Sunday, February 16, 2014

It's called Realism

I had to work pretty hard to convince myself to come back to my old stomping grounds. It felt like defeat, walking away from my crazy adventures and unpredictability. I assured myself that it would only be temporary and made lists in my head of reasons that "it'll be great". But I didn't know if I actually believed me. But I was right--at least, the voice inside that made those lists was. And here I sit, utterly content with exactly where I am right now and, for possibly the first time in forever, not needing to run away. I've never been known for my optimism. In fact I've been called a pessimist (although I vehemently argue that "realist" is the appropriate term). But the reality is that this time it seems like all the ordinary goings on of life are adventures.
I have a job. A steady, same-schedule-all-week, weekends-off kind of job. And I love it.

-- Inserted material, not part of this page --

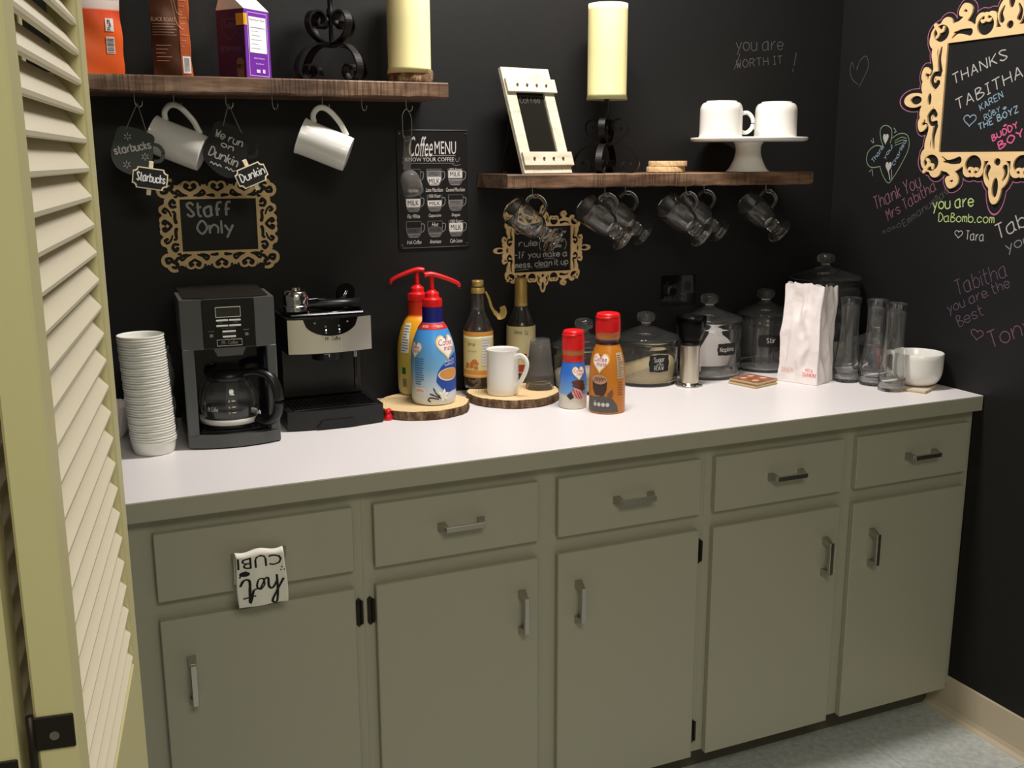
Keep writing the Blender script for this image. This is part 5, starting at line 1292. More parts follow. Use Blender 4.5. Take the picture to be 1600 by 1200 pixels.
# ---- three carafes
bo = sm([(0.0, 0.002), (0.031, 0.0), (0.0345, 0.004), (0.0345, 0.040), (0.0320, 0.075), (0.0265, 0.120), (0.0245, 0.160), (0.0255, 0.205), (0.0290, 0.232)], 3)
bi = [(0.0275, 0.2335), (0.0235, 0.205), (0.0225, 0.160), (0.0245, 0.120), (0.030, 0.075), (0.0325, 0.040), (0.032, 0.010), (0.0, 0.008)]
mb = B().lathe(bo+bi, 44).mesh('carafe', M['glass'])
for (x, y), lb in (((-0.200, -0.336), 'tall clear glass bottle next to the paper bag, leftmost of three'), ((-0.165, -0.400), 'tall clear glass bottle in the middle of three'), ((-0.172, -0.478), 'tall clear glass bottle in front of the wide cup handle, rightmost of three')):
    o = bpy.data.objects.new('glass_bottle', mb); COL.objects.link(o); o.location = (x, y, CZ+0.0004); tag(o, lb, 'bottle', 'tall clear glass bottles')
# ---- paper bag
bg = thing('paper_bag', 'crumpled white paper bag with red lettering, standing open', 'bag', (-0.292, -0.300, CZ+0.0006), 0)
c00, c10, c11 = Vector((-0.372, -0.252)), Vector((-0.320, -0.358)), Vector((-0.232, -0.318)); c01 = c00+(c11-c10)
cen = (c00+c11)/2
rnb = random.Random(12)
Nu, Nv = 96, 50
from mathutils import noise as mnoise
def lerp_noise(u, v):
    u = u % 1.0
    f = lambda a, c, k: mnoise.noise(Vector((2.2*math.cos(2*PI*a)*k, 2.2*math.sin(2*PI*a)*k, c*3.0*k+7)))
    r1 = 1-2.6*abs(f(u, v, 0.8)); r2 = 1-2.6*abs(f(u+0.31, v+0.6, 1.3))
    return 0.8*r1+0.35*r2-0.6
def bagp(u, v, inner=0.0):
    p = [c00, c10, c11, c01]; k = (u % 1.0)*4; i = int(k) % 4; f = k-int(k)
    q = p[i].lerp(p[(i+1) % 4], f)-cen
    tp = 1-0.10*v+0.06*v*v
    if i in (1, 3): q *= 1-0.28*math.sin(PI*f)*max(0, v-0.15)*0.6    # gusset sides fold in
    n_ = q.normalized()
    edge = min(f, 1-f)*2
    d = 0.013*lerp_noise(u, v)*min(1, v*6)*(0.35+0.65*edge)-inner
    x, y = q.x*tp+n_.x*d, q.y*tp+n_.y*d
    x += 0.012*v*v; lean = Vector((0.006, 0.012))*v
    hz = 0.266+0.006*math.sin(u*6.28+1)+0.010*lerp_noise(u*1.0, 3.0)*v
    z = hz*v
    return (cen.x-(-0.292)+x+lean.x, cen.y-(-0.300)+y+lean.y, z)
b = B(); b.grid(lambda u, v: bagp(u, v), Nu, Nv); b.grid(lambda u, v: bagp(-u, v, 0.001), Nu, Nv)
b.add([bagp(i/Nu, 0) for i in range(Nu)], [tuple(range(Nu))[::-1]]); b.make('bag_body', M['bagpaper'], bg)
mpb = lambda s, t_: tuple(Vector(bagp(s, t_))+Vector((-0.0012, -0.0008, 0.0002)))
b = B(); printed(b, "DUNKIN'", 0.16, 0.075, 0.245, 0.115, mpb, 0.03); printed(b, 'HOT &', 0.175, 0.125, 0.225, 0.155, mpb, 0.03); b.make('red_lettering', flat(226, 70, 70, 0.7), bg)
b = B(); printed(b, "DUNKIN'", 0.02, 0.10, 0.10, 0.15, mpb, 0.01); b.make('pale_lettering', flat(236, 190, 180, 0.7), bg)
# ================================================================== ON THE SHELVES
Z1 = 1.7072; Z2 = 1.4962
# orange coffee bag
def pouch(name, label, x, y, z, w, d, h, m, rz, seed, gus=0.0):
    t = thing(name, label, 'coffee bag', (x, y, z), rz); rn = random.Random(seed); ph = [rn.uniform(0, 6) for _ in range(6)]
    def fn(u, v):
        k = u*4; i = int(k) % 4; f = k-int(k)
        P = [(-w/2, -d/2), (w/2, -d/2), (w/2, d/2), (-w/2, d/2)]
        a, c = P[i], P[(i+1) % 4]; x_, y_ = a[0]+(c[0]-a[0])*f, a[1]+(c[1]-a[1])*f
        bulge = math.sin(PI*f)*(0.006 if i in (0, 2) else -0.004-gus)*math.sin(PI*min(1, v*1.1+0.05))
        n_ = [(0, -1), (1, 0), (0, 1), (-1, 0)][i]
        q = 0.0012*math.sin(9*v+ph[0]+6*u*3)+0.0010*math.sin(23*v+ph[1]+14*u)
        tp = 1-0.25*max(0, v-0.75)
        return ((x_+n_[0]*(bulge+q)), (y_*tp+n_[1]*(bulge+q)), h*v)
    b = B(); b.grid(fn, 40, 24); b.add([fn(i/40, 0) for i in range(40)], [tuple(range(40))[::-1]]); b.add([fn(i/40, 1) for i in range(40)], [tuple(range(40))])
    auto(b.make('bag_body', m, t), 0.5)
    return t, fn
def fmap(fn, off=0.0012):
    """2D map on the bag: s 0..1 front, 1..2 right side"""
    def mp(s, z):
        p = fn(s/4, z); return (p[0]+(off if s >= 1 else 0), p[1]-(off if s < 1 else 0), p[2])
    return mp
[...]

I have to use an alarm to get up in the morning. And I love it.
I'm learning the need for a reasonable bedtime. And I... am getting used to it.
I'm busy all day and exhausted at bedtime. And I love it.
I can go out on the weekends. And I'm getting used to it.
I've had to learn a particular life skill that I skipped in my human development-it's called asking for help. And I'm starting to not dread it as much. 
I bike when I need to get somewhere, and when I get tired I just remember how fit I'm going to be by the time I leave here. And then I love it.
I remember how lucky I am to have a job to go to and a body that is capable of riding a bike. I'm lucky to have people around to ask for help and hopefully return that service to. I'm now torn between the two lifestyles that I've come to appreciate. And I can actually say that the grass is green on my side.